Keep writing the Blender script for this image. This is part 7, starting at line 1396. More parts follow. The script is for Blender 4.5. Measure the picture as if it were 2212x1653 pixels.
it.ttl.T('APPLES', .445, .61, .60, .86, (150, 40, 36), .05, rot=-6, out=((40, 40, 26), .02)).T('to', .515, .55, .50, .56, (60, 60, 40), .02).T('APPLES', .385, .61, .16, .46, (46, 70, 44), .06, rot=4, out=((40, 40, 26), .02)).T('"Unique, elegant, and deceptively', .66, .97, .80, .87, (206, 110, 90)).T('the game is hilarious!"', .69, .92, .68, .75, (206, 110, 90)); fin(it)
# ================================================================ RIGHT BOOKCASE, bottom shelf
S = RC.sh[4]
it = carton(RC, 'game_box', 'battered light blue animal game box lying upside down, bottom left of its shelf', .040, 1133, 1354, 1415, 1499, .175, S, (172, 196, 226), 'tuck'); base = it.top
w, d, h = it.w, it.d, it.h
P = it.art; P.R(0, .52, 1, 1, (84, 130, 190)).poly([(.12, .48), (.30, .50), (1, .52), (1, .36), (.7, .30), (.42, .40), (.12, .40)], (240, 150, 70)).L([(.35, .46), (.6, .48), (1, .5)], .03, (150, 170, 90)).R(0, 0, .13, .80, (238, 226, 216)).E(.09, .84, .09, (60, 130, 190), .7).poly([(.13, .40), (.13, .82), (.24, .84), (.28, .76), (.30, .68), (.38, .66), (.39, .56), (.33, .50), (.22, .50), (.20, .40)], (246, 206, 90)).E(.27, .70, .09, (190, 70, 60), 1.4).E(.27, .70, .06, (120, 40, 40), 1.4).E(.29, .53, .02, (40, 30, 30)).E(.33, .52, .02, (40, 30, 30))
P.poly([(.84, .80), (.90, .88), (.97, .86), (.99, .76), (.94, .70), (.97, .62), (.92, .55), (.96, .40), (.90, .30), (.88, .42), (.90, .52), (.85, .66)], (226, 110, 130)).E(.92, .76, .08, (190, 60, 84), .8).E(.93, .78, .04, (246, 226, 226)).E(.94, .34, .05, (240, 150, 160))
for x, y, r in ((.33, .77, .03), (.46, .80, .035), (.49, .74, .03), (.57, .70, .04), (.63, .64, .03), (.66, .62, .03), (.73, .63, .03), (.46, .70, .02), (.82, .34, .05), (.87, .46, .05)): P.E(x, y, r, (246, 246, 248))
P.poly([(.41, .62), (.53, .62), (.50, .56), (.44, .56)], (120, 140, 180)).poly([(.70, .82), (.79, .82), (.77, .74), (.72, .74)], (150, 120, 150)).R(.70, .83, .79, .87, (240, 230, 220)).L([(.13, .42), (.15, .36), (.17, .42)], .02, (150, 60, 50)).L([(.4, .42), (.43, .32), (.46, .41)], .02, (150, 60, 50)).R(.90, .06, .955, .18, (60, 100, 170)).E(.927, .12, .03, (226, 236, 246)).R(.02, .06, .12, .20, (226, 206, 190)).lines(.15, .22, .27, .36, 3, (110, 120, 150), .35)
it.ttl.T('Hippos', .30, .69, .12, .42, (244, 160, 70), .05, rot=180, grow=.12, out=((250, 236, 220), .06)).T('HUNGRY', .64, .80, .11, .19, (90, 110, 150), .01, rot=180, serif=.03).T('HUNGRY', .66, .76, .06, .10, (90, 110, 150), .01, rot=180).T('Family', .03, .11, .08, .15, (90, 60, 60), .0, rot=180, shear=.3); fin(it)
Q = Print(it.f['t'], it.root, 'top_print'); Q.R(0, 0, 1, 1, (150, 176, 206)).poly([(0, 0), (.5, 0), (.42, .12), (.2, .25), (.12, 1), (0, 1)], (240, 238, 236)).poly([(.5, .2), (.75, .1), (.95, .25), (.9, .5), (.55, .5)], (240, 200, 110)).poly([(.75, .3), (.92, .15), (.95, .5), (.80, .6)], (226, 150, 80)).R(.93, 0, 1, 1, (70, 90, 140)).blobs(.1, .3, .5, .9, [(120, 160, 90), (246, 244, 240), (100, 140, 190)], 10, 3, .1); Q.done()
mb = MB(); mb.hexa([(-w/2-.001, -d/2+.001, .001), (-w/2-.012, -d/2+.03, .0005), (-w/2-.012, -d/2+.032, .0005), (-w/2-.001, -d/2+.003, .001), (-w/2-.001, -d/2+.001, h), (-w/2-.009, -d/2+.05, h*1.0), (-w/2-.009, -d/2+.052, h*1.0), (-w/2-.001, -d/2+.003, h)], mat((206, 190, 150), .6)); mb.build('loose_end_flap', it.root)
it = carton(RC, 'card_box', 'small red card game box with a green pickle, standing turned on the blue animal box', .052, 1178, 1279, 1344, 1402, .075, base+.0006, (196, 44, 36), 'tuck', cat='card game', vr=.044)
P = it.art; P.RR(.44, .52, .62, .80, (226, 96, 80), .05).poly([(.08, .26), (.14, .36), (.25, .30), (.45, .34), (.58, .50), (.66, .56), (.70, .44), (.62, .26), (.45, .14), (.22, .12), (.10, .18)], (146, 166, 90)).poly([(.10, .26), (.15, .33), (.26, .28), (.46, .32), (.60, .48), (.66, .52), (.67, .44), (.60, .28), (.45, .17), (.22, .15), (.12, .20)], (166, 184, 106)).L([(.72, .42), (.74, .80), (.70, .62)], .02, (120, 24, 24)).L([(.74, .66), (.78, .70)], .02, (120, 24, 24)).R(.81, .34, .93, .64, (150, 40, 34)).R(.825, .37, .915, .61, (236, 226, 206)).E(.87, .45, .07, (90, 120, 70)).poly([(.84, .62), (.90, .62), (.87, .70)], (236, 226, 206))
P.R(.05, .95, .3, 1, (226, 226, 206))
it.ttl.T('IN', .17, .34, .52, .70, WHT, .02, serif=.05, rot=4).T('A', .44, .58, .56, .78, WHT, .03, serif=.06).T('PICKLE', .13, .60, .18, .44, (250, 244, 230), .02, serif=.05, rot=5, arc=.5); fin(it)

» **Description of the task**
Using the data above, repeat every line exactly.

» **Task answer**
Keep writing the Blender script for this image. This is part 7, starting at line 1396. More parts follow. The script is for Blender 4.5. Measure the picture as if it were 2212x1653 pixels.
it.ttl.T('APPLES', .445, .61, .60, .86, (150, 40, 36), .05, rot=-6, out=((40, 40, 26), .02)).T('to', .515, .55, .50, .56, (60, 60, 40), .02).T('APPLES', .385, .61, .16, .46, (46, 70, 44), .06, rot=4, out=((40, 40, 26), .02)).T('"Unique, elegant, and deceptively', .66, .97, .80, .87, (206, 110, 90)).T('the game is hilarious!"', .69, .92, .68, .75, (206, 110, 90)); fin(it)
# ================================================================ RIGHT BOOKCASE, bottom shelf
S = RC.sh[4]
it = carton(RC, 'game_box', 'battered light blue animal game box lying upside down, bottom left of its shelf', .040, 1133, 1354, 1415, 1499, .175, S, (172, 196, 226), 'tuck'); base = it.top
w, d, h = it.w, it.d, it.h
P = it.art; P.R(0, .52, 1, 1, (84, 130, 190)).poly([(.12, .48), (.30, .50), (1, .52), (1, .36), (.7, .30), (.42, .40), (.12, .40)], (240, 150, 70)).L([(.35, .46), (.6, .48), (1, .5)], .03, (150, 170, 90)).R(0, 0, .13, .80, (238, 226, 216)).E(.09, .84, .09, (60, 130, 190), .7).poly([(.13, .40), (.13, .82), (.24, .84), (.28, .76), (.30, .68), (.38, .66), (.39, .56), (.33, .50), (.22, .50), (.20, .40)], (246, 206, 90)).E(.27, .70, .09, (190, 70, 60), 1.4).E(.27, .70, .06, (120, 40, 40), 1.4).E(.29, .53, .02, (40, 30, 30)).E(.33, .52, .02, (40, 30, 30))
P.poly([(.84, .80), (.90, .88), (.97, .86), (.99, .76), (.94, .70), (.97, .62), (.92, .55), (.96, .40), (.90, .30), (.88, .42), (.90, .52), (.85, .66)], (226, 110, 130)).E(.92, .76, .08, (190, 60, 84), .8).E(.93, .78, .04, (246, 226, 226)).E(.94, .34, .05, (240, 150, 160))
for x, y, r in ((.33, .77, .03), (.46, .80, .035), (.49, .74, .03), (.57, .70, .04), (.63, .64, .03), (.66, .62, .03), (.73, .63, .03), (.46, .70, .02), (.82, .34, .05), (.87, .46, .05)): P.E(x, y, r, (246, 246, 248))
P.poly([(.41, .62), (.53, .62), (.50, .56), (.44, .56)], (120, 140, 180)).poly([(.70, .82), (.79, .82), (.77, .74), (.72, .74)], (150, 120, 150)).R(.70, .83, .79, .87, (240, 230, 220)).L([(.13, .42), (.15, .36), (.17, .42)], .02, (150, 60, 50)).L([(.4, .42), (.43, .32), (.46, .41)], .02, (150, 60, 50)).R(.90, .06, .955, .18, (60, 100, 170)).E(.927, .12, .03, (226, 236, 246)).R(.02, .06, .12, .20, (226, 206, 190)).lines(.15, .22, .27, .36, 3, (110, 120, 150), .35)
it.ttl.T('Hippos', .30, .69, .12, .42, (244, 160, 70), .05, rot=180, grow=.12, out=((250, 236, 220), .06)).T('HUNGRY', .64, .80, .11, .19, (90, 110, 150), .01, rot=180, serif=.03).T('HUNGRY', .66, .76, .06, .10, (90, 110, 150), .01, rot=180).T('Family', .03, .11, .08, .15, (90, 60, 60), .0, rot=180, shear=.3); fin(it)
Q = Print(it.f['t'], it.root, 'top_print'); Q.R(0, 0, 1, 1, (150, 176, 206)).poly([(0, 0), (.5, 0), (.42, .12), (.2, .25), (.12, 1), (0, 1)], (240, 238, 236)).poly([(.5, .2), (.75, .1), (.95, .25), (.9, .5), (.55, .5)], (240, 200, 110)).poly([(.75, .3), (.92, .15), (.95, .5), (.80, .6)], (226, 150, 80)).R(.93, 0, 1, 1, (70, 90, 140)).blobs(.1, .3, .5, .9, [(120, 160, 90), (246, 244, 240), (100, 140, 190)], 10, 3, .1); Q.done()
mb = MB(); mb.hexa([(-w/2-.001, -d/2+.001, .001), (-w/2-.012, -d/2+.03, .0005), (-w/2-.012, -d/2+.032, .0005), (-w/2-.001, -d/2+.003, .001), (-w/2-.001, -d/2+.001, h), (-w/2-.009, -d/2+.05, h*1.0), (-w/2-.009, -d/2+.052, h*1.0), (-w/2-.001, -d/2+.003, h)], mat((206, 190, 150), .6)); mb.build('loose_end_flap', it.root)
it = carton(RC, 'card_box', 'small red card game box with a green pickle, standing turned on the blue animal box', .052, 1178, 1279, 1344, 1402, .075, base+.0006, (196, 44, 36), 'tuck', cat='card game', vr=.044)
P = it.art; P.RR(.44, .52, .62, .80, (226, 96, 80), .05).poly([(.08, .26), (.14, .36), (.25, .30), (.45, .34), (.58, .50), (.66, .56), (.70, .44), (.62, .26), (.45, .14), (.22, .12), (.10, .18)], (146, 166, 90)).poly([(.10, .26), (.15, .33), (.26, .28), (.46, .32), (.60, .48), (.66, .52), (.67, .44), (.60, .28), (.45, .17), (.22, .15), (.12, .20)], (166, 184, 106)).L([(.72, .42), (.74, .80), (.70, .62)], .02, (120, 24, 24)).L([(.74, .66), (.78, .70)], .02, (120, 24, 24)).R(.81, .34, .93, .64, (150, 40, 34)).R(.825, .37, .915, .61, (236, 226, 206)).E(.87, .45, .07, (90, 120, 70)).poly([(.84, .62), (.90, .62), (.87, .70)], (236, 226, 206))
P.R(.05, .95, .3, 1, (226, 226, 206))
it.ttl.T('IN', .17, .34, .52, .70, WHT, .02, serif=.05, rot=4).T('A', .44, .58, .56, .78, WHT, .03, serif=.06).T('PICKLE', .13, .60, .18, .44, (250, 244, 230), .02, serif=.05, rot=5, arc=.5); fin(it)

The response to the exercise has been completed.